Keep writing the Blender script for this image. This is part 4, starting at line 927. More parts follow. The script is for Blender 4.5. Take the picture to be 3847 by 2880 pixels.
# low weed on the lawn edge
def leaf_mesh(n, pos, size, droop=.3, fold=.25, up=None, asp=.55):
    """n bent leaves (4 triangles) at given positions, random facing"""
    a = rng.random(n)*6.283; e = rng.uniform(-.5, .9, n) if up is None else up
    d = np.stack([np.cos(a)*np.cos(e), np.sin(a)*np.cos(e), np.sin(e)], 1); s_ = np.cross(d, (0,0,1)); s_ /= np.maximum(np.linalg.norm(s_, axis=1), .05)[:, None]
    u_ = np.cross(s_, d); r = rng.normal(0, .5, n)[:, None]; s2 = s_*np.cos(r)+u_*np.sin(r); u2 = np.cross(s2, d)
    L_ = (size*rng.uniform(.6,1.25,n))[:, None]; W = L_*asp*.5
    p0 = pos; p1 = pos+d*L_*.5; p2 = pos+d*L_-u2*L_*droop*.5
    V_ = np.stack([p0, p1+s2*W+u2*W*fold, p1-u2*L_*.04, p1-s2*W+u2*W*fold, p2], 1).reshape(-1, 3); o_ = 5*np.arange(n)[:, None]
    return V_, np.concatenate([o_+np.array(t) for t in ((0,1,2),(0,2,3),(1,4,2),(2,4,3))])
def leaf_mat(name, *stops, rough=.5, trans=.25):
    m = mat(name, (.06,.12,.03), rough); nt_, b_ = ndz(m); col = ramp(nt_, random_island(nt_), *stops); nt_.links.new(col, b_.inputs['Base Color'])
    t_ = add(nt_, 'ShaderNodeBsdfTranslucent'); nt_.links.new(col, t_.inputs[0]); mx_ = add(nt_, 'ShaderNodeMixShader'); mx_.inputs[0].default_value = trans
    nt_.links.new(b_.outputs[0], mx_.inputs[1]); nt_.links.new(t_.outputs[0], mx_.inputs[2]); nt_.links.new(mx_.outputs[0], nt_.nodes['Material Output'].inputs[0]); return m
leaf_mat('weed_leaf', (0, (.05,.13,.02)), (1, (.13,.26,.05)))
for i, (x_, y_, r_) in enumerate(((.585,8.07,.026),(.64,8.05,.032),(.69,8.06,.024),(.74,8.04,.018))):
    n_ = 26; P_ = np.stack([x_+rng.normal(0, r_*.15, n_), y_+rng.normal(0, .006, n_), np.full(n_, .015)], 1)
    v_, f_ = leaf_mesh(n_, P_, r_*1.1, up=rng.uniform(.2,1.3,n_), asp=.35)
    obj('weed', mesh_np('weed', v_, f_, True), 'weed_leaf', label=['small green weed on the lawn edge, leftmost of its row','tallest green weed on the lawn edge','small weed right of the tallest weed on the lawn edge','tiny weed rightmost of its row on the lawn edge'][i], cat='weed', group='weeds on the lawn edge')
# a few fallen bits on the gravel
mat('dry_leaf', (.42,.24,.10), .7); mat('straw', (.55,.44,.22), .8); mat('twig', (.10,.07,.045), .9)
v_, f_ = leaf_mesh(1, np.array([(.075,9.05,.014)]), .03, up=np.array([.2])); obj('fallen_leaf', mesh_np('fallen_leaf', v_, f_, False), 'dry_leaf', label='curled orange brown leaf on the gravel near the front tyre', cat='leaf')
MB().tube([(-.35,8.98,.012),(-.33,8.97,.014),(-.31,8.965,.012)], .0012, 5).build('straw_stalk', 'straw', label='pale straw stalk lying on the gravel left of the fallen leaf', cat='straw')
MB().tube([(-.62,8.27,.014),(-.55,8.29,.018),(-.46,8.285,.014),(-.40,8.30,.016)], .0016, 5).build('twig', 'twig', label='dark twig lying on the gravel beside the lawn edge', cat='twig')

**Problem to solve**
Repeat the data exactly. Leave nothing out.

**Task result**
Keep writing the Blender script for this image. This is part 4, starting at line 927. More parts follow. The script is for Blender 4.5. Take the picture to be 3847 by 2880 pixels.
# low weed on the lawn edge
def leaf_mesh(n, pos, size, droop=.3, fold=.25, up=None, asp=.55):
    """n bent leaves (4 triangles) at given positions, random facing"""
    a = rng.random(n)*6.283; e = rng.uniform(-.5, .9, n) if up is None else up
    d = np.stack([np.cos(a)*np.cos(e), np.sin(a)*np.cos(e), np.sin(e)], 1); s_ = np.cross(d, (0,0,1)); s_ /= np.maximum(np.linalg.norm(s_, axis=1), .05)[:, None]
    u_ = np.cross(s_, d); r = rng.normal(0, .5, n)[:, None]; s2 = s_*np.cos(r)+u_*np.sin(r); u2 = np.cross(s2, d)
    L_ = (size*rng.uniform(.6,1.25,n))[:, None]; W = L_*asp*.5
    p0 = pos; p1 = pos+d*L_*.5; p2 = pos+d*L_-u2*L_*droop*.5
    V_ = np.stack([p0, p1+s2*W+u2*W*fold, p1-u2*L_*.04, p1-s2*W+u2*W*fold, p2], 1).reshape(-1, 3); o_ = 5*np.arange(n)[:, None]
    return V_, np.concatenate([o_+np.array(t) for t in ((0,1,2),(0,2,3),(1,4,2),(2,4,3))])
def leaf_mat(name, *stops, rough=.5, trans=.25):
    m = mat(name, (.06,.12,.03), rough); nt_, b_ = ndz(m); col = ramp(nt_, random_island(nt_), *stops); nt_.links.new(col, b_.inputs['Base Color'])
    t_ = add(nt_, 'ShaderNodeBsdfTranslucent'); nt_.links.new(col, t_.inputs[0]); mx_ = add(nt_, 'ShaderNodeMixShader'); mx_.inputs[0].default_value = trans
    nt_.links.new(b_.outputs[0], mx_.inputs[1]); nt_.links.new(t_.outputs[0], mx_.inputs[2]); nt_.links.new(mx_.outputs[0], nt_.nodes['Material Output'].inputs[0]); return m
leaf_mat('weed_leaf', (0, (.05,.13,.02)), (1, (.13,.26,.05)))
for i, (x_, y_, r_) in enumerate(((.585,8.07,.026),(.64,8.05,.032),(.69,8.06,.024),(.74,8.04,.018))):
    n_ = 26; P_ = np.stack([x_+rng.normal(0, r_*.15, n_), y_+rng.normal(0, .006, n_), np.full(n_, .015)], 1)
    v_, f_ = leaf_mesh(n_, P_, r_*1.1, up=rng.uniform(.2,1.3,n_), asp=.35)
    obj('weed', mesh_np('weed', v_, f_, True), 'weed_leaf', label=['small green weed on the lawn edge, leftmost of its row','tallest green weed on the lawn edge','small weed right of the tallest weed on the lawn edge','tiny weed rightmost of its row on the lawn edge'][i], cat='weed', group='weeds on the lawn edge')
# a few fallen bits on the gravel
mat('dry_leaf', (.42,.24,.10), .7); mat('straw', (.55,.44,.22), .8); mat('twig', (.10,.07,.045), .9)
v_, f_ = leaf_mesh(1, np.array([(.075,9.05,.014)]), .03, up=np.array([.2])); obj('fallen_leaf', mesh_np('fallen_leaf', v_, f_, False), 'dry_leaf', label='curled orange brown leaf on the gravel near the front tyre', cat='leaf')
MB().tube([(-.35,8.98,.012),(-.33,8.97,.014),(-.31,8.965,.012)], .0012, 5).build('straw_stalk', 'straw', label='pale straw stalk lying on the gravel left of the fallen leaf', cat='straw')
MB().tube([(-.62,8.27,.014),(-.55,8.29,.018),(-.46,8.285,.014),(-.40,8.30,.016)], .0016, 5).build('twig', 'twig', label='dark twig lying on the gravel beside the lawn edge', cat='twig')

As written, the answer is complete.